→ **Exercise**: Copy out each line of the material below with no changes.

→ **Dataset excerpt**:
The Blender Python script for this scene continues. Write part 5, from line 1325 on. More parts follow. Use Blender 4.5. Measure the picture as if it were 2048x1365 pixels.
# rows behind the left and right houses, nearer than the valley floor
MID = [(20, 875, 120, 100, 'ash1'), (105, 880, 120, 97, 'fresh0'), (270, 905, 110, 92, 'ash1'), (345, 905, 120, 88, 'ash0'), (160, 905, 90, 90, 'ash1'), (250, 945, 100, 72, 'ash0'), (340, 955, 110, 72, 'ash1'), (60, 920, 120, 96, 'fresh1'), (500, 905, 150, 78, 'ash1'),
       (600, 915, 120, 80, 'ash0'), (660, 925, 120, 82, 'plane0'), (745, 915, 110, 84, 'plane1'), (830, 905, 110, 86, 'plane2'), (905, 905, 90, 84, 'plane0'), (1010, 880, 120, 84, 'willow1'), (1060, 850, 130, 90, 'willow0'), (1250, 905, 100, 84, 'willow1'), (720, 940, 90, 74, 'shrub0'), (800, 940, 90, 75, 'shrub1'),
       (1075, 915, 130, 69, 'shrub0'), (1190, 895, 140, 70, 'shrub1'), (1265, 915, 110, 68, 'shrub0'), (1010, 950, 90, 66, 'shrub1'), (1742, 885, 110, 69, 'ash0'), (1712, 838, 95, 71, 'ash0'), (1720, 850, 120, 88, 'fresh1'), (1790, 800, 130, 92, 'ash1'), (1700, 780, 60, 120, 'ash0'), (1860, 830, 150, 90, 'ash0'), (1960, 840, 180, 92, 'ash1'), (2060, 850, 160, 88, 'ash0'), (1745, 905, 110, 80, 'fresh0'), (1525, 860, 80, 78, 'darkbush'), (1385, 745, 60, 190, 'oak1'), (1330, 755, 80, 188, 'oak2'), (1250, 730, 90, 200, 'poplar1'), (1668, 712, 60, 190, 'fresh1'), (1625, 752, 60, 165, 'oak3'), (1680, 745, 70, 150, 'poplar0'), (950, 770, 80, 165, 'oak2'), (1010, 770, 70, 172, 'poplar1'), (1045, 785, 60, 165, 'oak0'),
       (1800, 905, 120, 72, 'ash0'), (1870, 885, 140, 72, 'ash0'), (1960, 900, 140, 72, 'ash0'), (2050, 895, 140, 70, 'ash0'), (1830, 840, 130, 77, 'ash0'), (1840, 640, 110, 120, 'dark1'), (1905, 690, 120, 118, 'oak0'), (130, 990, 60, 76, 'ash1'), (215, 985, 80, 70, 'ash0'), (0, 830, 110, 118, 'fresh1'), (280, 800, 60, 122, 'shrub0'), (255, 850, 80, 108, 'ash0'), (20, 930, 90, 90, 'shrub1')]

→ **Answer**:
The Blender Python script for this scene continues. Write part 5, from line 1325 on. More parts follow. Use Blender 4.5. Measure the picture as if it were 2048x1365 pixels.
# rows behind the left and right houses, nearer than the valley floor
MID = [(20, 875, 120, 100, 'ash1'), (105, 880, 120, 97, 'fresh0'), (270, 905, 110, 92, 'ash1'), (345, 905, 120, 88, 'ash0'), (160, 905, 90, 90, 'ash1'), (250, 945, 100, 72, 'ash0'), (340, 955, 110, 72, 'ash1'), (60, 920, 120, 96, 'fresh1'), (500, 905, 150, 78, 'ash1'),
       (600, 915, 120, 80, 'ash0'), (660, 925, 120, 82, 'plane0'), (745, 915, 110, 84, 'plane1'), (830, 905, 110, 86, 'plane2'), (905, 905, 90, 84, 'plane0'), (1010, 880, 120, 84, 'willow1'), (1060, 850, 130, 90, 'willow0'), (1250, 905, 100, 84, 'willow1'), (720, 940, 90, 74, 'shrub0'), (800, 940, 90, 75, 'shrub1'),
       (1075, 915, 130, 69, 'shrub0'), (1190, 895, 140, 70, 'shrub1'), (1265, 915, 110, 68, 'shrub0'), (1010, 950, 90, 66, 'shrub1'), (1742, 885, 110, 69, 'ash0'), (1712, 838, 95, 71, 'ash0'), (1720, 850, 120, 88, 'fresh1'), (1790, 800, 130, 92, 'ash1'), (1700, 780, 60, 120, 'ash0'), (1860, 830, 150, 90, 'ash0'), (1960, 840, 180, 92, 'ash1'), (2060, 850, 160, 88, 'ash0'), (1745, 905, 110, 80, 'fresh0'), (1525, 860, 80, 78, 'darkbush'), (1385, 745, 60, 190, 'oak1'), (1330, 755, 80, 188, 'oak2'), (1250, 730, 90, 200, 'poplar1'), (1668, 712, 60, 190, 'fresh1'), (1625, 752, 60, 165, 'oak3'), (1680, 745, 70, 150, 'poplar0'), (950, 770, 80, 165, 'oak2'), (1010, 770, 70, 172, 'poplar1'), (1045, 785, 60, 165, 'oak0'),
       (1800, 905, 120, 72, 'ash0'), (1870, 885, 140, 72, 'ash0'), (1960, 900, 140, 72, 'ash0'), (2050, 895, 140, 70, 'ash0'), (1830, 840, 130, 77, 'ash0'), (1840, 640, 110, 120, 'dark1'), (1905, 690, 120, 118, 'oak0'), (130, 990, 60, 76, 'ash1'), (215, 985, 80, 70, 'ash0'), (0, 830, 110, 118, 'fresh1'), (280, 800, 60, 122, 'shrub0'), (255, 850, 80, 108, 'ash0'), (20, 930, 90, 90, 'shrub1')]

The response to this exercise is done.